**** Information provided ****
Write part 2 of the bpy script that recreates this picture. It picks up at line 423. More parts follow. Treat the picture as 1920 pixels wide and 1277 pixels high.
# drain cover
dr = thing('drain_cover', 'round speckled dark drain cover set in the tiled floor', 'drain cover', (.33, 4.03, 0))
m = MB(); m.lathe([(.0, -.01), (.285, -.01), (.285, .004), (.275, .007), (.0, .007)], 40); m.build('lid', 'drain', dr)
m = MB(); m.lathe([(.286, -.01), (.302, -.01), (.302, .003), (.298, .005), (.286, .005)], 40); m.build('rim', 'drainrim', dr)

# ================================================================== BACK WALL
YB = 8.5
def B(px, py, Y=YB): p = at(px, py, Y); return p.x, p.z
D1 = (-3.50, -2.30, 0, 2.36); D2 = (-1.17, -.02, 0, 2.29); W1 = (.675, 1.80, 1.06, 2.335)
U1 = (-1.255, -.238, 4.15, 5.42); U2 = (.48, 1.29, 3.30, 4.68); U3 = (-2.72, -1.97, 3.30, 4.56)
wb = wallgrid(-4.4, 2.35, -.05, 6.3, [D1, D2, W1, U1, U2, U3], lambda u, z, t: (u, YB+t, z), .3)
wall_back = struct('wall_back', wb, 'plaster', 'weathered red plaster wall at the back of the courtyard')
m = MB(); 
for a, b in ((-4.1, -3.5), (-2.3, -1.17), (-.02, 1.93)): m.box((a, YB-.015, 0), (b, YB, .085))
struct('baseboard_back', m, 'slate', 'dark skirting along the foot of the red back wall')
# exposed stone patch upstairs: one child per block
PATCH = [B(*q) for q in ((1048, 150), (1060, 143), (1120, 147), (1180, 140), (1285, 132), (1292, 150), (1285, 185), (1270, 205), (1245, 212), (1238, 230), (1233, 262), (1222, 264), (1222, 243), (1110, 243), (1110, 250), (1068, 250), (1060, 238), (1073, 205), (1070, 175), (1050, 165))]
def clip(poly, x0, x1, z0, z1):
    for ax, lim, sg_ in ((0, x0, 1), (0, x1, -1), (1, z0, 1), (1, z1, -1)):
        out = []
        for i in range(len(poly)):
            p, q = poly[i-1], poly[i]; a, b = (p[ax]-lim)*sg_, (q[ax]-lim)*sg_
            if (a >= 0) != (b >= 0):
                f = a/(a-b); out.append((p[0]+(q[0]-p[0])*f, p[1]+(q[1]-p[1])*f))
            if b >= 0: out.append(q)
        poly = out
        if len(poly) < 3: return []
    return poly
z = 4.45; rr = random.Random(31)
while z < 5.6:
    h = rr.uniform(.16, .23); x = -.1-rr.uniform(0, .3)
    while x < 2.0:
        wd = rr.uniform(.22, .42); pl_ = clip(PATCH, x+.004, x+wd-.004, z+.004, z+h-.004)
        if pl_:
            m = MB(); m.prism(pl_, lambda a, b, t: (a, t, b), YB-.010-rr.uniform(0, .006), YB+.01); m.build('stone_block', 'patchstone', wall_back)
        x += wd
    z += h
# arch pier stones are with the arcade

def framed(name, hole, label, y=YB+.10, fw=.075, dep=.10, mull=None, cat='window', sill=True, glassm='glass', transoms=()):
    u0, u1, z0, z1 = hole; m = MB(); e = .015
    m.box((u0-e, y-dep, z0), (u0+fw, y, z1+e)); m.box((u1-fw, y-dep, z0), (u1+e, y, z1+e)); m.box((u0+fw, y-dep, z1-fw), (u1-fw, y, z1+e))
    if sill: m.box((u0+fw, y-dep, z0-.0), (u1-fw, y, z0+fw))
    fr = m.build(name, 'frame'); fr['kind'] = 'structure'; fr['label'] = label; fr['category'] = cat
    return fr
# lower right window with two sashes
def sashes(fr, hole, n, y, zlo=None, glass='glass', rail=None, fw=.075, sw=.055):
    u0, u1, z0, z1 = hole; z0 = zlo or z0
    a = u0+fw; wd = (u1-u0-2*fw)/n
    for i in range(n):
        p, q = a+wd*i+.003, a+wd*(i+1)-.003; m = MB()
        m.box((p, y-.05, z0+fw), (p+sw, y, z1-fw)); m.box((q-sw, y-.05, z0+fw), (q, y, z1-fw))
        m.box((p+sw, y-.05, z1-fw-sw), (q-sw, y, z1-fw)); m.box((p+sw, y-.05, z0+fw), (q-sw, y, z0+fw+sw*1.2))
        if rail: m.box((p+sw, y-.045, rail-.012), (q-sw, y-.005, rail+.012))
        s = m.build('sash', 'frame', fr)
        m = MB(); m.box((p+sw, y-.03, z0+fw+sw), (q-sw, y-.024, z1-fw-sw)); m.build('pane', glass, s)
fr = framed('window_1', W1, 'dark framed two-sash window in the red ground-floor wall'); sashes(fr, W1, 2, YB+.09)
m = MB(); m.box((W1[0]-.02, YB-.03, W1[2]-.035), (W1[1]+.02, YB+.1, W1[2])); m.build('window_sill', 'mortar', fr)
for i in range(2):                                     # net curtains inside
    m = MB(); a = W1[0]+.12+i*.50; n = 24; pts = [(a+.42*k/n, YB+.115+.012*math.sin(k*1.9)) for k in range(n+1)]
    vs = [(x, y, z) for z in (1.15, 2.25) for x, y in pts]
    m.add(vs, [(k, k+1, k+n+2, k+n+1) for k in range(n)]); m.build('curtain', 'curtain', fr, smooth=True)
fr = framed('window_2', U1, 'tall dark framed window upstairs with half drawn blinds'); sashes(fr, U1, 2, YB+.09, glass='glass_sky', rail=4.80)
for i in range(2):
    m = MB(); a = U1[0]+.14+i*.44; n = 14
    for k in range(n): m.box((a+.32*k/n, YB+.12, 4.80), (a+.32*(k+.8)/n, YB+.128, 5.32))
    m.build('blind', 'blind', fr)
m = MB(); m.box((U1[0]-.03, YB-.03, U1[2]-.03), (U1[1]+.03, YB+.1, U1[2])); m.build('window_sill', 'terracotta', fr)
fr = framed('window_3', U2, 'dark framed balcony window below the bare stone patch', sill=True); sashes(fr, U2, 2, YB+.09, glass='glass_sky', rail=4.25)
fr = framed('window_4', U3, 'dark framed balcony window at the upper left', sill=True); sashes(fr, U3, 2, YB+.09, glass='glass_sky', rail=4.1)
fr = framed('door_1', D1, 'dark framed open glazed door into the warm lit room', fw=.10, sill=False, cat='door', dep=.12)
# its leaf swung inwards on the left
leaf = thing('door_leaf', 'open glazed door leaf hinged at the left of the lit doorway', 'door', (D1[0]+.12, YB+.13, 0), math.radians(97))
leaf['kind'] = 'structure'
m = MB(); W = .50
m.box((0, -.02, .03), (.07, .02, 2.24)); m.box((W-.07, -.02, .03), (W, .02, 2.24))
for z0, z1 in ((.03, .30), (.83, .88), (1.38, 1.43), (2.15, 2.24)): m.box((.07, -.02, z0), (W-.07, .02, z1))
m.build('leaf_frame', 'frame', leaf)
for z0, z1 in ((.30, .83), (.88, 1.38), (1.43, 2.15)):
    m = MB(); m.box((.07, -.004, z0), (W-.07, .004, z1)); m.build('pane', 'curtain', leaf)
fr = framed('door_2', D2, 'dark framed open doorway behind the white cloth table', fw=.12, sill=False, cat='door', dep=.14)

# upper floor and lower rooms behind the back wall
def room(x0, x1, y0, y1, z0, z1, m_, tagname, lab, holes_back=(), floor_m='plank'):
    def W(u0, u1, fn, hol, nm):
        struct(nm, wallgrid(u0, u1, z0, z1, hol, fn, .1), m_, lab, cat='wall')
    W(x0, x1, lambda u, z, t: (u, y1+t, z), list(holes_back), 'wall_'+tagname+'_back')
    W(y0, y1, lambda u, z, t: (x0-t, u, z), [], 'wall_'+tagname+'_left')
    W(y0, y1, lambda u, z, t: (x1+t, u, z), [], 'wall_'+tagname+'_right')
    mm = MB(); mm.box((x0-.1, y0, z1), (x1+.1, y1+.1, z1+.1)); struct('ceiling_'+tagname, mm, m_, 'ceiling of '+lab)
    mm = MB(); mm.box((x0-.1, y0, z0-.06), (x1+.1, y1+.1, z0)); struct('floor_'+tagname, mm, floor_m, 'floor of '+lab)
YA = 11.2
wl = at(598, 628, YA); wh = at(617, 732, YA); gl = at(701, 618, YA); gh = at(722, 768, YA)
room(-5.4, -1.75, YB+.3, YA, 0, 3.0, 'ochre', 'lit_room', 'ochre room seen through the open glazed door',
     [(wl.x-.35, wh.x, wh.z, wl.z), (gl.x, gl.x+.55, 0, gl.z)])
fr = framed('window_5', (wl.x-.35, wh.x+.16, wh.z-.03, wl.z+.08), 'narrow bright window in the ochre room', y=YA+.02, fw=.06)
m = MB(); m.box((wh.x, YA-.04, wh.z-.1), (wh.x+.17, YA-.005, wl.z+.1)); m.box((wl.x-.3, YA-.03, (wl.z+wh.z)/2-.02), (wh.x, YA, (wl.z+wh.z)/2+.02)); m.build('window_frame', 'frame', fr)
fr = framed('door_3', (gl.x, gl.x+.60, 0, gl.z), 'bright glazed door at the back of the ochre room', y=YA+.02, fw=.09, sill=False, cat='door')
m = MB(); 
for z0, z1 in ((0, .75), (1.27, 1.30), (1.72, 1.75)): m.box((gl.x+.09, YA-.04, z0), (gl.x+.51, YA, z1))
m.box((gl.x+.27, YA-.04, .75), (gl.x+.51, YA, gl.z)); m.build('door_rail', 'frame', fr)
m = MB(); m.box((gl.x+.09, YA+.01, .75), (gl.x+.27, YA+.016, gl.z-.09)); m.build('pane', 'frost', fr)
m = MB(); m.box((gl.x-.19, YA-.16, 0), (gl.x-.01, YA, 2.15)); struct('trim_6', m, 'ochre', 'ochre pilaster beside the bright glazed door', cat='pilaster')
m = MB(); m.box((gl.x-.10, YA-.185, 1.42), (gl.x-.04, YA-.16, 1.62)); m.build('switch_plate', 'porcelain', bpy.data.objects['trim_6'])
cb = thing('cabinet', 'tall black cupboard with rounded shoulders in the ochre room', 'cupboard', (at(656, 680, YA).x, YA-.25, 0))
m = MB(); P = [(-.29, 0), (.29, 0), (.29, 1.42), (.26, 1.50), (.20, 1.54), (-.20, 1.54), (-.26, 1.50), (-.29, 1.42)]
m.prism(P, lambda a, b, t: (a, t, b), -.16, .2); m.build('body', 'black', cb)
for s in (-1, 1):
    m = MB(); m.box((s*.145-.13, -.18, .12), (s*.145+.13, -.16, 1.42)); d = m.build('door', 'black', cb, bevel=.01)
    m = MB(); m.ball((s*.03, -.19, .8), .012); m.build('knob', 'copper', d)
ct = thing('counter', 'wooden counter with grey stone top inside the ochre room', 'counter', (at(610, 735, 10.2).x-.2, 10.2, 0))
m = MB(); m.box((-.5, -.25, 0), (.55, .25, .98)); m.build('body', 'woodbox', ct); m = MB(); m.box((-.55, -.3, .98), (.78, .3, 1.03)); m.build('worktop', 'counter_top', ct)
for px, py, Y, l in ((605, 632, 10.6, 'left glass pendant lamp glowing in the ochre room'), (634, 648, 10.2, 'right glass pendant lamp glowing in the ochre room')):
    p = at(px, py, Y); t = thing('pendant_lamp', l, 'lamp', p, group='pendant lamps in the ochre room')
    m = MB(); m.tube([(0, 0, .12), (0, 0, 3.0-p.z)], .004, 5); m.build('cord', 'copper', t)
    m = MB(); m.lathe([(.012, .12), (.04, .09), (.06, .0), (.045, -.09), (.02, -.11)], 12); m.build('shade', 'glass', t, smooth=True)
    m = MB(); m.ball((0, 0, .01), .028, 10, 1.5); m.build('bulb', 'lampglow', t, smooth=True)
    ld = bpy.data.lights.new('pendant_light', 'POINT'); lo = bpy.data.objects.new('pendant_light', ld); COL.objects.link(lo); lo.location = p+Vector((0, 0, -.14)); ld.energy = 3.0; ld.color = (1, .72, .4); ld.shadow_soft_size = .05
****
What to work on.
From the top of the listing above, restate each line word for word up to and including the line with "m.build('rim', 'drainrim', dr)"; add nothing else.

Response to the task.
Write part 2 of the bpy script that recreates this picture. It picks up at line 423. More parts follow. Treat the picture as 1920 pixels wide and 1277 pixels high.
# drain cover
dr = thing('drain_cover', 'round speckled dark drain cover set in the tiled floor', 'drain cover', (.33, 4.03, 0))
m = MB(); m.lathe([(.0, -.01), (.285, -.01), (.285, .004), (.275, .007), (.0, .007)], 40); m.build('lid', 'drain', dr)
m = MB(); m.lathe([(.286, -.01), (.302, -.01), (.302, .003), (.298, .005), (.286, .005)], 40); m.build('rim', 'drainrim', dr)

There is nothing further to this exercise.